- _Directions_
Start at the line that contains "Write a Blender", stop at the line that contains "col=bpy.context.collection", and repeat every line in that span, those two included, with no pictures.
--- Begin Record list ---
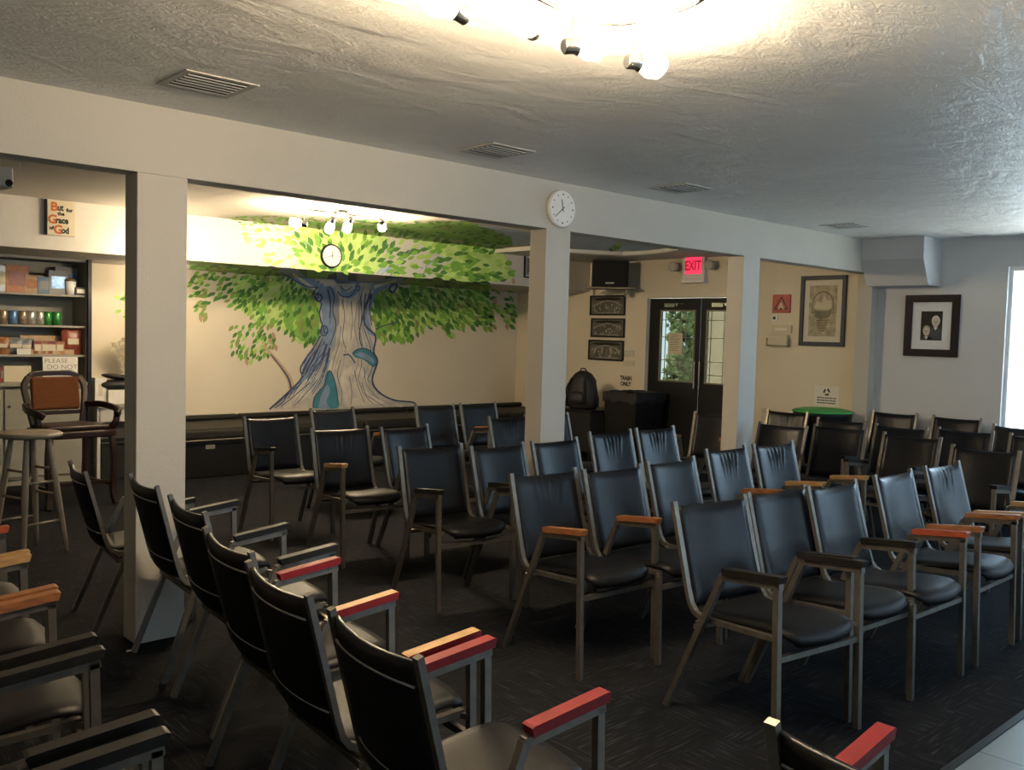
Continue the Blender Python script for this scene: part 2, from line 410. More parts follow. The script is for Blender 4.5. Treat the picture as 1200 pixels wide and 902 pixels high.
# ------------------------------------------------------------------ exit doors
def door(n, ya, yb, gy, lab):
    """leaf from ya (left) to yb (right) with glass; gy = glass (y left, y right, z0, z1)"""
    o = bpy.data.objects.new('door_%d' % n, None); COL.objects.link(o); o['kind'] = 'structure'; o['label'] = lab
    wall_at(o, Vector((XW+.03, (ya+yb)/2, 0)), RX)
    w = abs(ya-yb)-.012; h = DTOP-.004; cy = (ya+yb)/2
    gl, gr = cy-gy[0], cy-gy[1]; z0, z1 = gy[2], gy[3]
    bm = bmesh.new()
    box(bm, -w/2, gl, .01, h, -.045, 0); box(bm, gr, w/2, .01, h, -.045, 0)
    box(bm, gl, gr, .01, z0, -.045, 0); box(bm, gl, gr, z1, h, -.045, 0)
    obj('door_leaf', bm, 'black', o)
    f = frame_bm(gr-gl, z1-z0, .018, .0, .012); fo = obj('glazing_frame', f, 'came', o); fo.location = ((gl+gr)/2, (z0+z1)/2, 0)
    g = obj('door_pane', B(gl, gr, z0, z1, -.025, -.02), 'door_glass', o)
    cm = bmesh.new(); W_, H_ = gr-gl, z1-z0; cx, cz = (gl+gr)/2, (z0+z1)/2
    def bar(x0, y0, x1, y1): sweep(cm, [(x0, y0, -.012), (x1, y1, -.012)], .008, n=4, ref=Vector((0, 0, 1)))
    for u in (.14, .56, .72): bar(gl+W_*u, z0, gl+W_*u, z1)
    for v in (.12, .30, .62, .86): bar(gl, z0+H_*v, gr, z0+H_*v)
    for v in (.22, .45, .70):
        mx_, mz, s = gl+W_*.64, z0+H_*v, .035
        for a, b in (((0, s), (s, 0)), ((s, 0), (0, -s)), ((0, -s), (-s, 0)), ((-s, 0), (0, s))):
            bar(mx_+a[0], mz+a[1]*1.4, mx_+b[0], mz+b[1]*1.4)
    obj('leaded_bars', cm, 'came', g)
    cl = bmesh.new(); box(cl, -.14, .02, h-.11, h-.06, 0, .035); box(cl, -.02, .16, h-.075, h-.065, .035, .045); box(cl, .05, .075, h-.10, h-.06, 0, .05)
    obj('door_closer', cl, 'chrome', o, .003)
    s = 1 if n == 1 else -1
    hd = T([(s*(w/2-.03), .96, .0), (s*(w/2-.03), .96, .045), (s*(w/2-.03), 1.28, .045), (s*(w/2-.03), 1.28, 0)], .010, n=8)
    obj('door_handle', hd, 'chrome', o)
    return o
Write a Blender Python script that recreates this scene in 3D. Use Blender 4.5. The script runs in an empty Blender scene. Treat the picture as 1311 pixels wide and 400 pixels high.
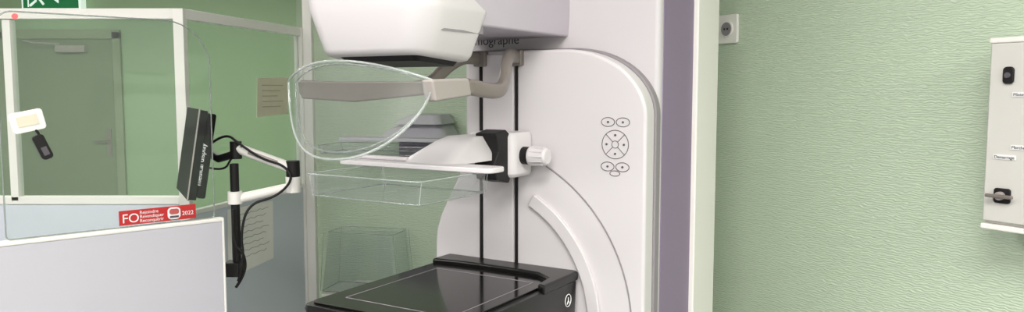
import bpy, bmesh, math
from mathutils import Vector, Matrix
D=math.radians
sc=bpy.context.scene
sc.view_settings.view_transform='Standard'
col=bpy.context.collection

# ---------------------------------------------------------------- materials
def lin(c):
    return tuple(((x/255)/12.92 if x/255<=.04045 else ((x/255+.055)/1.055)**2.4) for x in c)+(1,)
def pmat(name,rgb,rough=.45,metal=0,var=.03,vscale=6,bump=0,bscale=300,spec=.5,coat=0):
    m=bpy.data.materials.new(name);m.use_nodes=True
    n=m.node_tree.nodes;l=m.node_tree.links
    b=n['Principled BSDF']
    tc=n.new('ShaderNodeTexCoord');nz=n.new('ShaderNodeTexNoise');nz.inputs['Scale'].default_value=vscale
    nz.inputs['Detail'].default_value=4
    l.new(tc.outputs['Object'],nz.inputs['Vector'])
    mx=n.new('ShaderNodeMix');mx.data_type='RGBA'
    c=lin(rgb)
    mx.inputs[6].default_value=tuple(v*(1-var) for v in c[:3])+(1,)
    mx.inputs[7].default_value=tuple(min(1,v*(1+var)) for v in c[:3])+(1,)
    l.new(nz.outputs['Fac'],mx.inputs[0]);l.new(mx.outputs[2],b.inputs['Base Color'])
    b.inputs['Roughness'].default_value=rough;b.inputs['Metallic'].default_value=metal
    b.inputs['Specular IOR Level'].default_value=spec
    b.inputs['Coat Weight'].default_value=coat
    if bump:
        n2=n.new('ShaderNodeTexNoise');n2.inputs['Scale'].default_value=bscale
        l.new(tc.outputs['Object'],n2.inputs['Vector'])
        bp=n.new('ShaderNodeBump');bp.inputs['Strength'].default_value=bump;bp.inputs['Distance'].default_value=.002
        l.new(n2.outputs['Fac'],bp.inputs['Height']);l.new(bp.outputs['Normal'],b.inputs['Normal'])
    return m
def clear(name,tint=(.96,.98,.97),refl=1.0,haze=0):
    """thin clear sheet: transparent + Schlick reflection"""
    m=bpy.data.materials.new(name);m.use_nodes=True
    n=m.node_tree.nodes;l=m.node_tree.links;n.clear()
    o=n.new('ShaderNodeOutputMaterial');t=n.new('ShaderNodeBsdfTransparent');g=n.new('ShaderNodeBsdfGlossy')
    t.inputs[0].default_value=tint+(1,);g.inputs['Roughness'].default_value=.02
    lw=n.new('ShaderNodeLayerWeight');lw.inputs[0].default_value=.5
    pw=n.new('ShaderNodeMath');pw.operation='POWER';pw.inputs[1].default_value=5
    ma=n.new('ShaderNodeMath');ma.operation='MULTIPLY_ADD';ma.inputs[1].default_value=.9*min(refl,1);ma.inputs[2].default_value=.04*refl;ma.use_clamp=True
    mx=n.new('ShaderNodeMixShader')
    l.new(lw.outputs['Facing'],pw.inputs[0]);l.new(pw.outputs[0],ma.inputs[0]);l.new(ma.outputs[0],mx.inputs[0]);l.new(t.outputs[0],mx.inputs[1]);l.new(g.outputs[0],mx.inputs[2])
    last=mx
    if haze:
        d=n.new('ShaderNodeBsdfDiffuse');d.inputs[0].default_value=(.78,.81,.79,1)
        m2=n.new('ShaderNodeMixShader');m2.inputs[0].default_value=haze
        l.new(mx.outputs[0],m2.inputs[1]);l.new(d.outputs[0],m2.inputs[2]);last=m2
    l.new(last.outputs[0],o.inputs[0])
    return m
def wallmat(name,rgb):
    m=bpy.data.materials.new(name);m.use_nodes=True
    n=m.node_tree.nodes;l=m.node_tree.links;b=n['Principled BSDF']
    tc=n.new('ShaderNodeTexCoord');mp=n.new('ShaderNodeMapping');mp.inputs['Scale'].default_value=(82,82,155)
    l.new(tc.outputs['Object'],mp.inputs[0])
    nz=n.new('ShaderNodeTexNoise');nz.inputs['Scale'].default_value=1.0;nz.inputs['Detail'].default_value=1.5
    l.new(mp.outputs[0],nz.inputs['Vector'])
    wv=n.new('ShaderNodeTexWave');wv.bands_direction='Z';wv.inputs['Scale'].default_value=.33;wv.inputs['Distortion'].default_value=7;wv.inputs['Detail'].default_value=1;wv.inputs['Detail Scale'].default_value=1.6
    l.new(mp.outputs[0],wv.inputs['Vector'])
    ad=n.new('ShaderNodeMath');ad.operation='MULTIPLY_ADD';ad.inputs[1].default_value=1.6
    l.new(nz.outputs['Fac'],ad.inputs[0]);l.new(wv.outputs['Fac'],ad.inputs[2])
    bp=n.new('ShaderNodeBump');bp.inputs['Strength'].default_value=.48;bp.inputs['Distance'].default_value=.0022
    l.new(ad.outputs[0],bp.inputs['Height']);l.new(bp.outputs['Normal'],b.inputs['Normal'])
    mx=n.new('ShaderNodeMix');mx.data_type='RGBA';c=lin(rgb)
    mx.inputs[6].default_value=tuple(v*.96 for v in c[:3])+(1,);mx.inputs[7].default_value=tuple(v*1.04 for v in c[:3])+(1,)
    l.new(nz.outputs['Fac'],mx.inputs[0]);l.new(mx.outputs[2],b.inputs['Base Color'])
    b.inputs['Roughness'].default_value=.42
    return m
def emis(name,rgb,st):
    m=bpy.data.materials.new(name);m.use_nodes=True
    b=m.node_tree.nodes['Principled BSDF'];b.inputs['Base Color'].default_value=lin(rgb)
    b.inputs['Emission Color'].default_value=lin(rgb);b.inputs['Emission Strength'].default_value=st
    return m
GREEN=wallmat('green_wallpaper',(196,212,188))
GREEN2=pmat('green_paint',(150,176,138),.5,var=.04,vscale=1.5)
DOORG=pmat('door_green',(134,148,118),.5)
WHITE=pmat('machine_white',(213,208,210),.36,var=.01)
WHITE2=pmat('machine_white_panel',(206,201,204),.42,var=.01)
LAV=pmat('machine_shaded_lavender',(190,182,192),.42,var=.01)  # upper head's shade is put into this darker lavender-grey colour
PURP=pmat('machine_purple',(136,120,146),.5,var=.02)
BLACK=pmat('detector_black',(14,12,12),.12,var=.05,spec=.38)
BLACKM=pmat('detector_black_satin',(16,15,15),.3,var=.05,spec=.4)
DARK=pmat('dark_plastic',(26,24,25),.5,spec=.3)
GREYM=pmat('warm_grey_metal',(132,124,118),.35,metal=.35)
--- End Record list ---
- _Answer_
Write a Blender Python script that recreates this scene in 3D. Use Blender 4.5. The script runs in an empty Blender scene. Treat the picture as 1311 pixels wide and 400 pixels high.
import bpy, bmesh, math
from mathutils import Vector, Matrix
D=math.radians
sc=bpy.context.scene
sc.view_settings.view_transform='Standard'
col=bpy.context.collection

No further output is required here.